Claire Fenton (MSB ’29) believes the discussion serves as a reminder of the weakness of democratic frameworks.
“Only norms have prevented presidents from taking similar action in the past,” Fenton wrote in an email to the Voice, referring to Trump’s influence on the judiciary. “With the current political climate, I’m fearful for [sic] how fragile our democracy is, and with this new information I am surprised that this is not something we have encountered sooner (at least on this scale).”
For Fenton, Jan. 6 is personal.
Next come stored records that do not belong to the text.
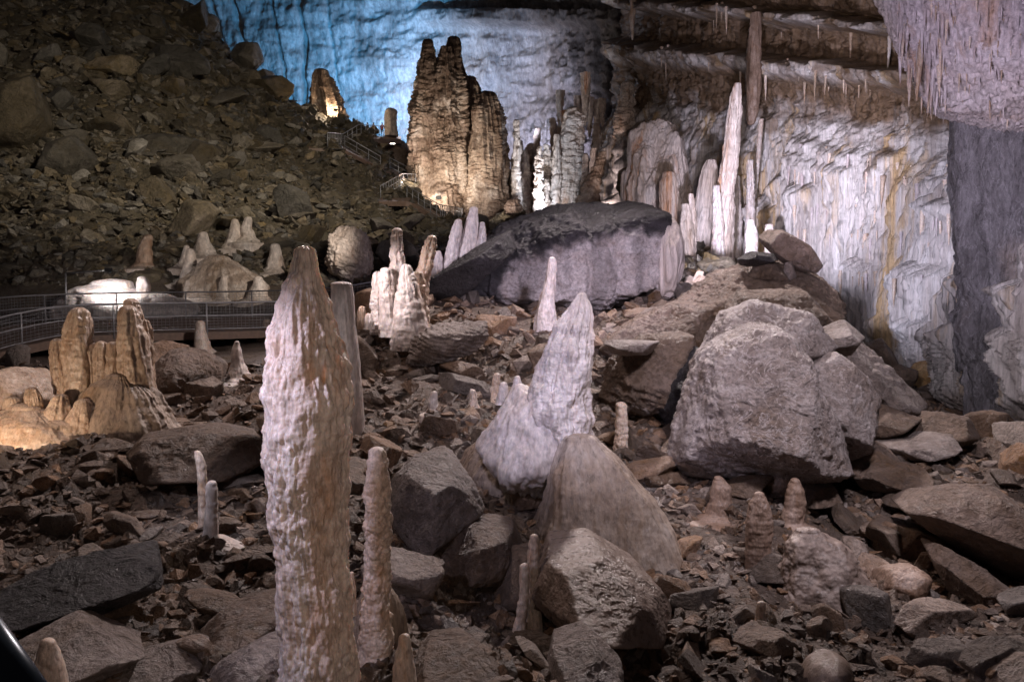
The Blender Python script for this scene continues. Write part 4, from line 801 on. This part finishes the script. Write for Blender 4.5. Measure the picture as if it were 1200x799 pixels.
for k in range(70):
    px = r2.uniform(875, 1125); L0 = r2.choice([172, 196, 236, 262, 308]); py = L0 + (px - 900) * .1 + r2.uniform(-6, 8)
    hang(px, py, sw, r2.uniform(.6, 1.9), r2.uniform(.6, 1.1), 'drip spikes of the flowstone wall', 'drip spike hanging from a ledge of the white flowstone wall', r2.choice([0, 1, 2, 2, 3]))
for k in range(34):
    px = r2.uniform(770, 1030); py = r2.choice([24, 82]) + (px - 900) * .1 + r2.uniform(-18, 14)
    hang(px, py, sw, r2.uniform(.35, 1.2) ** 1.6 * 1.5, r2.uniform(.5, 1.1), 'spikes of the dark ledges', 'thin stalactite hanging from the dark brown ledges above the flowstone wall', r2.choice([2, 3, 3]))

# ------------------------------------------------------------------ loose rocks
def proto(seed, lvl, flatness=None):
    r = np.random.default_rng(seed); n = r.integers(8, 13)
    N = r.normal(size=(n, 3)); N /= np.linalg.norm(N, axis=1, keepdims=True); N = np.concatenate([N, -N[: n // 2]])
    d = r.uniform(.55, 1., len(N))
    D, F = ico(lvl); rr = np.minimum(superhull(D, N, d, 110), 1.35)
    V = D * rr[:, None] * np.array([1., r.uniform(.5, .9), r.uniform(.2, .6)])
    V = V * (1 + .06 * fbm(V * 1.8 + seed, 5, .55) + .045 * fbm(V * 4 + seed, 3, .6, ridged=True))[:, None]
    return V / np.abs(V).max(), F
KEEP = [(360, 600, 60, 260)]      # nothing loose right in front of the giant stalagmite
def free(px, py, pad):
    if 300 - pad < px < 425 + pad and 735 < py: return False
    if -60 < px < 345 and 335 < py < 425: return False
    if pad > 0 and 360 < px < 560 and 130 < py < 262: return False
    return True
protos = []
for k in range(14):
    V, F = proto(200 + k, 5)
    a = mesh_from('loose_rock', V, F); a.materials.append(MAT['rock'])
    b = mesh_from('hill_rock', V, F); b.materials.append(MAT['hillrock'])
    protos.append((a, b))
rr = random.Random(11); cand = []
nf = nh = 0
while len(cand) < 560:
    px, py = rr.uniform(-10, 1215), rr.uniform(20, 812)
    p = cast(px, min(py, 828))
    if p is None or p[1] > 112: continue
    size = min(110, max(28, rr.lognormvariate(3.82, .40)))
    hillside = p[1] > 42
    if hillside: size *= .75
    if (hillside and nh >= 260) or (not hillside and nf >= 300): continue
    if not free(px, py, size / 2): continue
    if hillside: nh += 1
    else: nf += 1
    cand.append((size, p))
for size, p in cand:
    R = size / 2 * p[1] / 1000; hillside = p[1] > 42
    o = bpy.data.objects.new('hill_rock' if hillside else 'loose_rock', rr.choice(protos)[1 if hillside else 0]); COL.objects.link(o)
    o.scale = (R * rr.uniform(.9, 1.2), R * rr.uniform(.9, 1.2), R * rr.uniform(.9, 1.5))
    o.location = (p[0], p[1] + R * .3, p[2] + R * .18)
    o.rotation_euler = (rr.gauss(.18, .3), rr.gauss(0, .3), rr.uniform(0, 6.28))
    if hillside: tag(o, 'dull olive brown rock lying loose on the dark hillside', 'rock', 'rocks strewn over the hillside')
    else: tag(o, 'angular brown rock lying loose in the rubble of the cave floor', 'rock', 'rocks strewn over the cave floor')

PEGS = [(247, 640), (238, 625), (627, 748), (610, 755), (735, 768), (888, 670), (928, 615), (843, 605), (728, 535), (509, 482), (555, 478), (580, 466), (441, 700), (892, 740), (1012, 690), (58, 780), (475, 790), (664, 530), (600, 570), (705, 650), (960, 690), (900, 480), (475, 390), (640, 385), (130, 500), (30, 510), (280, 440), (755, 420)]
ns = 0; used = []
while ns < 46:
    px, py = rr.uniform(0, 1200), rr.uniform(425, 800); size = rr.uniform(70, 150) * (.6 + .4 * (py - 400) / 400)
    p = cast(px, py)
    if p is None or not free(px, py, size * .55) or p[1] > 30: continue
    if any(math.hypot(px - x, (py - y) * 1.2) < size * .62 for x, y in PEGS) or any(math.hypot(px - x, py - y) < (size + z) * .36 for x, y, z in used): continue
    used.append((px, py, size)); ns += 1; R = size / 2 * p[1] / 1000
    o = bpy.data.objects.new('flat_rock', rr.choice(protos)[0]); COL.objects.link(o)
    o.scale = (R * rr.uniform(.9, 1.15), R * rr.uniform(.8, 1.1), R * rr.uniform(.55, .95)); o.location = (p[0], p[1] + R * .35, p[2] + R * .10)
    o.rotation_euler = (rr.gauss(.25, .22), rr.gauss(0, .25), rr.uniform(0, 6.28))
    tag(o, 'large flat brown slab lying among the rubble of the cave floor', 'rock', 'large slabs among the rubble')
def shard(r):
    """a broken stone with flat faces and sharp edges"""
    P_ = r.normal(size=(r.integers(9, 15), 3)); P_ /= np.linalg.norm(P_, axis=1, keepdims=True); P_ *= r.uniform(.75, 1, (len(P_), 1))
    P_ *= np.array([1., r.uniform(.45, .9), r.uniform(.18, .6)])
    bm = bmesh.new()
    for q in P_: bm.verts.new(q)
    bmesh.ops.convex_hull(bm, input=bm.verts)
    bmesh.ops.delete(bm, geom=[v for v in bm.verts if not v.link_faces], context='VERTS')
    bmesh.ops.triangulate(bm, faces=bm.faces); bm.verts.index_update()
    V = np.array([v.co[:] for v in bm.verts]); F = np.array([[v.index for v in f.verts] for f in bm.faces]); bm.free()
    return V / np.abs(V).max(), F
def scatter(name, count, smin, smax, ymin, ymax, mat, label, seed, pw=.55):
    r = random.Random(seed); rn = np.random.default_rng(seed)
    pr = [shard(rn) for k in range(60)]
    VV, FF = [], []; n = 0; tries = 0; tot = 0
    while n < count and tries < count * 12:
        tries += 1
        px, py = r.uniform(-160, 1360), r.uniform(0, 830)
        p = cast(px, min(py, 828))
        if p is None or not (ymin <= p[1] < ymax): continue
        if not free(px, py, 0): continue
        if smax < 10 and perlin(np.array([p * .55]))[0] > .22: continue
        V, F = r.choice(pr)
        s = min(smax, smin * (1 - r.random()) ** -pw) / 2 * p[1] / 1000
        E = np.array(Euler((r.gauss(.15, .4), r.gauss(0, .4), r.uniform(0, 6.28))).to_matrix())
        VV.append((V * s * np.array([1, 1, r.uniform(.7, 1.5)])) @ E.T + p + np.array([0, 0, s * .12])); FF.append(F + tot); tot += len(V); n += 1
    o = link(name, mesh_from(name, np.concatenate(VV), np.concatenate(FF), smooth=False), mat)
    return tag(o, label, 'rubble', kind='stuff')
scatter('rubble', 16000, 8, 28, 4, 42, MAT['rock'], 'small broken brown stones covering the cave floor', 1, .6)
scatter('gravel', 22000, 2.4, 8, 4, 40, MAT['rock'], 'fine gravel between the stones of the cave floor', 3)
scatter('hillside_rubble', 26000, 4, 20, 42, 112, MAT['hillrock'], 'small broken stones covering the dark hillside', 2, .6)

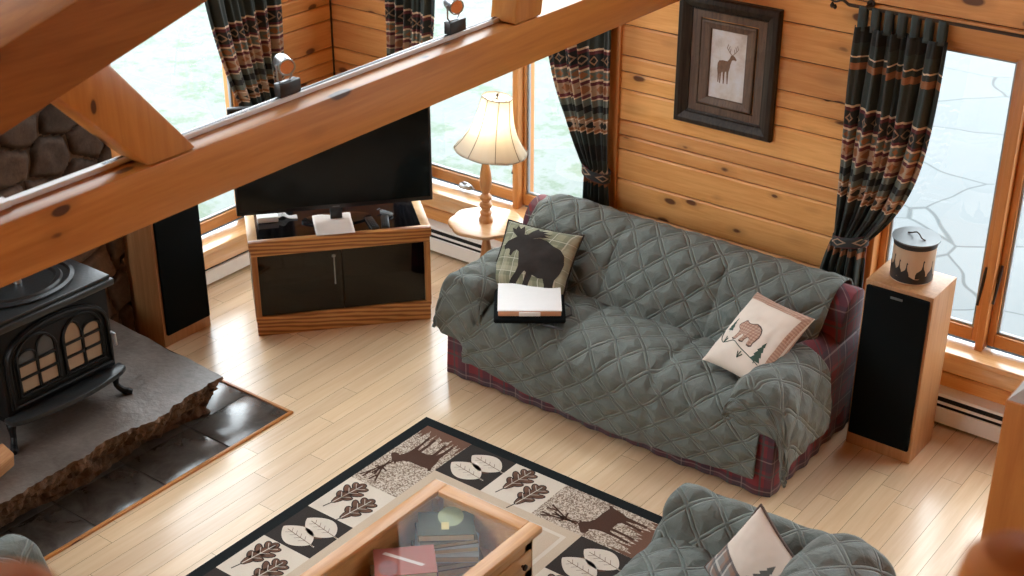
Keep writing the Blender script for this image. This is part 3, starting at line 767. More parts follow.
# ------------------------------------------------------------------ television corner
A_TV = math.atan2(.7615, .6481)
r = thing('television_stand', 'oak television stand with smoked glass doors standing across the corner', 'television stand', (-5.515, 4.855, 0), A_TV)
W_, D_, H_ = 1.015, .45, .60
b = MB(); b.box(.004, .004, 0, W_ - .004, D_, .098, bev=.003); b.build('plinth', M_oak, r)
for z0, z1 in ((.098, .126), (.508, .545)): b = MB(); b.box(0, -.004, z0, W_, .022, z1, bev=.003); b.build('front_rail', M_oak, r)
for x0, x1 in ((0, .034), (W_ - .034, W_)): b = MB(); b.box(x0, -.004, .126, x1, .02, .508, bev=.002); b.build('stile', M_oakZ, r)
b = MB(); b.box(0, .02, .098, .018, D_, .545); b.box(W_ - .018, .02, .098, W_, D_, .545); b.box(.018, D_ - .01, .098, W_ - .018, D_, .545, mi=0); b.box(.018, .024, .098, W_ - .018, D_ - .01, .112); b.box(.494, .02, .112, .512, D_ - .01, .545)
b.box(.018, .03, .30, .49, D_ - .02, .315)
b.build('carcass', plain('dark_oak_inside', (.10, .05, .02), .6), r)
for y0, y1 in ((-.012, .03), (D_ - .02, D_ + .008)): b = MB(); b.box(-.008, y0, .545, W_ + .008, y1, H_, bev=.004); b.build('top_rail', M_oak, r)
for x0, x1 in ((-.008, .045), (W_ - .045, W_ + .008)): b = MB(); b.box(x0, .03, .545, x1, D_ - .02, H_, bev=.004); b.build('top_side_rail', plain('pale_oak_edge', (.56, .36, .19), .35, .1, 20), r)  # side rails in a paler oak than the front rail
b = MB(); b.box(.045, .03, .56, W_ - .045, D_ - .02, H_ - .004); b.build('top_glass', M_blackgloss, r)
for k, (x0, x1) in enumerate(((.036, .506), (.509, W_ - .036))):
    b = MB(); b.box(x0, .008, .128, x1, .012, .506); dr = b.build('glass_door', M_tint, r)
    if k == 0:
        b = MB(); b.tube([(.462, .006, .47), (.462, -.012, .47), (.462, -.012, .30), (.462, .006, .30)], .004, 8); b.box(.452, -.004, .463, .472, .008, .477, bev=.002); b.build('door_handle', M_steel, dr)
def in_stand(name, label, cat, x0, y0, z0, x1, y1, z1, mat, extra=None):
    L = Matrix.Translation((-5.515, 4.855, 0)) @ Matrix.Rotation(A_TV, 4, 'Z')
    t_ = thing(name, label, cat, M=L @ Matrix.Translation(((x0 + x1) / 2, (y0 + y1) / 2, z0)))
    b = MB(); w, d, h = (x1 - x0) / 2, (y1 - y0) / 2, z1 - z0
    b.box(-w, -d, 0, w, d, h, bev=.004); b.build('case', mat, t_)
    if extra: extra(t_, w, d, h)
    return t_
def rx(t_, w, d, h):
    for k in range(7): b = MB(); b.box(-w + .03 + k * .05, -d - .003, h * .3, -w + .055 + k * .05, -d + .001, h * .45); b.build('button', M_steel, t_)
    b = MB(); b.lathe([(.016, 0), (.016, .012), (.013, .014), (0, .014)], seg=20, M=Matrix.Translation((w - .05, -d, h * .55)) @ Matrix.Rotation(PI / 2, 4, 'X')); b.build('dial', M_steel, t_)
in_stand('stereo_receiver', 'dark stereo receiver behind the left smoked glass door', 'receiver', .06, .07, .1125, .45, .37, .225, M_plastic, rx)
def dvd(t_, w, d, h):
    b = MB(); b.box(-.09, -d - .002, h * .45, .06, -d + .001, h * .7); b.build('disc_tray', M_greymetal, t_)
in_stand('disc_player', 'slim disc player on the upper shelf of the television stand', 'disc player', .07, .08, .3155, .44, .34, .375, M_greymetal, dvd)
for k in range(3):
    o = in_stand('storage_basket', ('brown box at the left of the stand shelf', 'brown box in the middle of the stand shelf', 'round edged tan box right on the stand shelf')[k], 'box', .075 + k * .115, .10, .3755, .175 + k * .115, .26, .47, plain('brown_box', ((.30, .17, .08), (.24, .15, .09), (.34, .19, .09))[k], .7, .3, 40), None); o['group'] = 'brown boxes on the stand shelf'
TVM = Matrix.Translation((-5.515, 4.855, 0)) @ Matrix.Rotation(A_TV, 4, 'Z') @ Matrix.Translation((.508, .20, H_ - .003))
r = thing('television', 'large black flat television on the oak corner stand', 'television', M=TVM)
b = MB(); b.box(-.56, -.018, .085, .56, .022, .725, bev=.006); b.box(-.35, .022, .17, .35, .06, .60, bev=.02); tv = b.build('housing', M_plastic, r)
b = MB(); b.box(-.545, -.0195, .112, .545, -.0175, .712); b.build('screen', M_screen, r)
b = MB(); b.box(-.02, -.0195, .095, .02, -.0185, .101); b.build('maker_badge', M_greymetal, r)
b = MB(); b.box(-.035, .004, .009, .035, .022, .16, bev=.005); b.build('neck', M_blackgloss, r)
b = MB(); b.prism([(.20 * math.cos(2 * PI * k / 40), .085 * math.sin(2 * PI * k / 40) + .02) for k in range(40)], .001, .009, 'z', bev=.003); b.build('base', M_blackgloss, r)
# paper, remotes and clutter on the stand
def on_stand(x, y, z=H_): return Matrix.Translation((-5.515, 4.855, 0)) @ Matrix.Rotation(A_TV, 4, 'Z') @ Matrix.Translation((x, y, z))
r = thing('paper_sheet', 'white paper sheet lying on top of the television stand', 'paper', M=on_stand(.482, .135, H_ + .0062))
b = MB(); b.grid(lambda u, v: ((u - .5) * .22, -.14 + v * .26, .001 + .012 * sstep(.75, 1, v) * (.7 + .3 * math.sin(u * 9))), 12, 20); b.build('sheet', plain('pale_printed_paper', (.72, .64, .57), .55, .12, 9), r, solid=.0008)
def remote(x, y, rz, label, mat, l=.16, w=.045):
    t_ = thing('remote_control', label, 'remote control', M=on_stand(x, y, H_ - .003) @ Matrix.Rotation(rz, 4, 'Z'), group='remote controls on the television stand')
    b = MB(); b.box(-w / 2, -l / 2, 0, w / 2, l / 2, .018, bev=.006); b.build('case', mat, t_)
    b = MB()
    for i in range(3):
        for j in range(5): b.box(-w * .32 + i * w * .25, -l * .36 + j * .022, .0175, -w * .32 + i * w * .25 + .007, -l * .36 + j * .022 + .008, .0195)
    b.build('keypad', M_greymetal, t_)
remote(.70, .10, rad(8), 'black remote control beside the paper on television stand', M_plastic)
remote(.775, .105, rad(-6), 'second black remote control to the right on television stand', M_plastic)
remote(.80, .22, rad(40), 'small pale remote control near the television base', M_greymetal, .08, .035)
o = thing('game_box', 'small white box with cables left of television base', 'box', M=on_stand(.12, .30, H_ - .003))
b = MB(); b.box(-.06, -.05, 0, .06, .05, .035, bev=.005); b.build('case', M_white, o)
b = MB()
for k in range(4):
    pts, _ = spline([(.06, -.03 + .015 * k, .02), (.09, -.03 + .02 * k, .03), (.12, -.02 + .01 * k, .008), (.17, -.03 + .015 * k, .006)], 14); b.tube(pts, .004, 6)
b.build('cables', M_white, o)

# ------------------------------------------------------------------ lamp table and lamp
r = thing('pedestal_table', 'small scalloped maple pedestal table under the lamp', 'side table', (-4.70, 5.95, 0), rad(12))
def scal(R, n=72):
    P = []
    for k in range(n):
        a = 2 * PI * k / n; m = abs(math.cos(a * 4)); P.append((R * (1 + .055 * (1 - m ** 1.6) * 1.0 - .03 * (1 if m > .96 else 0)) * math.cos(a), R * (1 + .055 * (1 - m ** 1.6)) * math.sin(a)))
    return P
b = MB(); b.prism(scal(.212), .538, .56, 'z', bev=.006); b.build('table_top', wood('table_top_maple', (.66, .42, .23), (.54, .30, .14), 'X', grain=1, rough=.22, knots=0, contrast=.3, coat=.5), r)
b = MB(); b.lathe([(.05, .10), (.045, .13), (.028, .16), (.03, .22), (.042, .30), (.03, .38), (.022, .44), (.035, .47), (.028, .49), (.06, .525), (.06, .538)], seg=28); b.build('pedestal', M_lampwood, r)
for k in range(3):
    a = rad(30 + 120 * k); b = MB(); pts, _ = spline([(.03 * math.cos(a), .03 * math.sin(a), .14), (.10 * math.cos(a), .10 * math.sin(a), .12), (.17 * math.cos(a), .17 * math.sin(a), .05), (.22 * math.cos(a), .22 * math.sin(a), .016)], 12); b.tube(pts, [.022] * 6 + [.018] * 6, 10); b.build('leg', M_lampwood, r)
LM = Matrix.Translation((.025, .019, .455)) @ Matrix.Rotation(rad(7), 4, Vector((-.604, .797, 0))) @ Matrix.Diagonal((1.07, 1.07, 1, 1)) @ Matrix.Translation((0, 0, -.42))
r = thing('table_lamp', 'turned wooden table lamp with cream bell shade before the window', 'lamp', (-4.70, 5.95, .56))
b = MB(); b.lathe([(0, 0), (.042, 0), (.042, .02), (.036, .028), (.030, .04), (.036, .052), (.036, .062), (.026, .07), (.026, .082), (.036, .092), (.038, .108), (.03, .12), (.022, .124), (.022, .134), (.034, .142), (.036, .156), (.026, .17), (.018, .176), (.026, .19), (.034, .225), (.036, .26), (.03, .31), (.022, .35), (.019, .385), (.028, .392), (.028, .402), (.016, .41), (.012, .43), (.012, .44), (0, .44)], seg=28); b.build('base', M_lampwood, r)
t = NT('cream_lampshade'); 
df = t.n('BsdfDiffuse', None, Color=(.86, .81, .70, 1)); tl = t.n('BsdfTranslucent', None, Color=(.88, .82, .70, 1)); mx = t.n('MixShader', None, _0=.5)
t.t.links.new(df.outputs[0], mx.inputs[1]); t.t.links.new(tl.outputs[0], mx.inputs[2]); oo = t.n('OutputMaterial'); t.t.links.new(mx.outputs[0], oo.inputs[0]); M_shade = t.m
sp = [(.195, .405), (.185, .418), (.16, .455), (.13, .51), (.108, .57), (.095, .63), (.084, .70), (.080, .725)]
lob = lambda a, z: 1 - .035 * (1 - abs(math.cos(a * 4)) ** .7) * 1.0
b = MB(); prof, _ = spline([(p[0], p[1], 0) for p in sp], 26); prof = [(p.x, p.y) for p in prof]
rings = []
for rr, z in prof: rings.append([b.bm.verts.new((rr * lob(2 * PI * k / 96, z) * math.cos(2 * PI * k / 96), rr * lob(2 * PI * k / 96, z) * math.sin(2 * PI * k / 96), z - .018 * max(0, (.5 - z) * 4) * (1 - abs(math.cos(4 * 2 * PI * k / 96))))) for k in range(96)])
for i in range(len(rings) - 1):
    for k in range(96): b.bm.faces.new((rings[i][k], rings[i][(k + 1) % 96], rings[i + 1][(k + 1) % 96], rings[i + 1][k]))
b.bm.transform(LM); sh = b.build('lamp_shade', M_shade, r, 60, solid=.002)
b = MB(); M_seam = plain('shade_trim', (.35, .29, .20), .7, .1)
for k in range(8):
    a = 2 * PI * (k + .0) / 8; b.tube([(rr * 1.006 * math.cos(a), rr * 1.006 * math.sin(a), z) for rr, z in prof], .0022, 6)
b.tube([(.0805 * lob(2 * PI * k / 64, 0) * math.cos(2 * PI * k / 64), .0805 * lob(2 * PI * k / 64, 0) * math.sin(2 * PI * k / 64), .726) for k in range(64)], .003, 6, closed=True)
b.tube([(.196 * lob(2 * PI * k / 96, 0) * math.cos(2 * PI * k / 96), .196 * lob(2 * PI * k / 96, 0) * math.sin(2 * PI * k / 96), .405 - .007 * (1 - abs(math.cos(8 * PI * k / 96)))) for k in range(96)], .003, 6, closed=True)
b.bm.transform(LM); b.build('trim_cord', M_seam, sh)
b = MB(); b.tube([(0, 0, .44), (0, 0, .50)], .018, 12); b.lathe([(0, .50), (.012, .50), (.03, .55), (.028, .58), (0, .61)], seg=16, mi=1); b.build('bulb', [M_steel, M_white], r)
b = MB(); b.tube([(0, .0, .50), (.055, 0, .55), (.05, 0, .68), (0, 0, .715), (-.05, 0, .68), (-.055, 0, .55), (0, 0, .50)], .0025, 6)
for k in range(3): b.tube([(0, 0, .715), (.08 * math.cos(k * 2.09), .08 * math.sin(k * 2.09), .722)], .002, 6)
b.lathe([(0, .712), (.006, .714), (.004, .724), (.009, .734), (.006, .744), (0, .748)], seg=12); b.bm.transform(LM); b.build('harp_and_finial', M_bronze, r)
bl = bpy.data.lights.new('bulb_light', 'POINT'); bl.energy = .7; bl.color = (1, .93, .82); bl.shadow_soft_size = .03
blo = bpy.data.objects.new('bulb_light', bl); COL.objects.link(blo); blo.location = (-4.70, 5.95, 1.18)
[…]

A family friend of Fenton and senior FBI official who worked on Jan. 6 cases was forced out of their job shortly after Trump’s inauguration.
“I find it very sad that you can give decades of your life trying to make the world a safer place for your children and be forced out for authoritarian reasons,” Fenton said.
An interesting trend that stood out to Grizzle was the age of people in attendance.
“It was also intriguing to me to see so many older people there,” Grizzle stated. “The nature of that institution has changed, and I wonder if that’s maybe what drew those kinds of people from older generations to an event like this about the Justice Department.”
The authors were deliberate about timing, deciding to hold off on finishing the manuscript until after the 2024 presidential election as they knew the result would shape the book’s final chapter.
“If we publish this now, it’s gonna look like a cliffhanger. We’re not going to know of all the things you guys uncovered and wrote about if they had any consequence,” Davis said. “It’s about reaching this place where politics and prosecutions are mixed in a state of real injustice.”
By releasing the book at a moment of political transition, Leonnig and Davis hoped to connect past events with the challenges the department is facing today. The authors said they wanted the book to encourage reflection and discussion, not just retell history.
“The subsequent administration [following the 2024 election] gave them that ending that they were needing to show what we can expect from the DOJ in the future,” Grizzle said.
By the end of the talk, the mood was far from celebratory. Leonnig and Davis left the audience with a clear message that the story is no longer about one presidency, but about whether the DOJ designed to outlast any single leader can survive the strain.
“This is fundamentally different than [sic] anything we’ve ever experienced as a country,” Leonnig said.
Davis spoke of career employees still “holding on by their fingernails,” determined to see the department return to its role as the chief defender of American democracy. He warned that the current political environment and the politicization of the DOJ, including pressures from the executive branch and partisan conflicts, are threatening that sense of duty.
“We are at a point right now where the person in the moment is overwriting that historical sense of responsibility to the office,” McCord, the event moderator, said.
The larger question that many in the justice department had was whether any institution can survive a president who treats the office as an extension of his own grievances and desires. Davis reflected on the consequences.
“Think about how weird it is now to be in a place where federal judges can no longer presume that regularity,” Davis said. “They can no longer assume that prosecutors know what they’re doing, and that they do it carefully and in honor of their oath to the Constitution.”
However, Grizzle argued that rather than adding to public despair, the revelations that these authors shared about the DOJ unraveling should be used to motivate public servants.
“It begs the question, how do we approach covering issues like this in the future in ways that actually catch peoples attention and spur them onto action,” Grizzle said.